The most urgent appeals came from employees and families connected to the EPIC, Espira and Shire Arts networks, who said district and charter managers have left classrooms, staff and families uncertain about next steps. A union representative told the board that the Nov. 4 directive to prepare a board‑approved transition plan for EPIC students and staff was not being followed and described a community meeting that instead resembled a “high-school fair” that steered students toward transfer rather than preserving continuity for families and staff.
Why it matters: speakers said sudden closures and unclear transitions risk midyear disruption for students, loss of jobs and erosion of community trust. Multiple teacher and union speakers pressed the board to require that any transition plan include designated receiving schools and explicit offers of employment for qualified staff who accept positions in district-run schools.
What speakers told the board: Heath Davis, an English‑language arts teacher at Espira Early College,said the network had notified staff of layoffs, that local reporting suggested payroll might not be met, and that teachers and families were left "unsure" whether schools would reopen after break. Jennifer Conant, chair of a charter-division group, thanked CPS for advancing funds to keep Espira open through December but said the charter network had transferred two buildings into a new foundation amid fiscal trouble and asked the board to investigate asset transfers and demand transparent financial plans.
Voices from arts education also pressed for specific protections. Megan Riley, a math teacher and department chair at Chicago High School for the Arts, and other Shire Arts staff and alumni urged the board to commit CPS operating funds to preserve the school’s conservatory model and to guarantee teaching‑artist and staff retention in writing. ‘‘Let the wealthy donors pay for auditorium seats and playbills, not textbooks and payroll,’’ Riley said.

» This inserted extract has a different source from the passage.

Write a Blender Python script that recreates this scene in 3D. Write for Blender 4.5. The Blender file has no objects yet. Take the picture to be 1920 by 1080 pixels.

District response and context: speakers credited CPS with stepping in to advance funds in several situations, and multiple presenters asked the board to formalize retention guarantees and to require clear, transparent timelines and principal/teacher hiring processes during transitions.
What’s next: board members and district staff said they would follow up, and multiple public presenters asked that transition plans and any retention language be included in board resolutions scheduled for January. The board’s agenda review did not enact policy changes at the meeting; it provided staff an opportunity to receive public input before items return to the full board on Dec. 18.
Ending: public commenters asked the board to treat transition planning as a stability exercise for students and staff, not merely an administrative step, and to return to the community with firm, written commitments.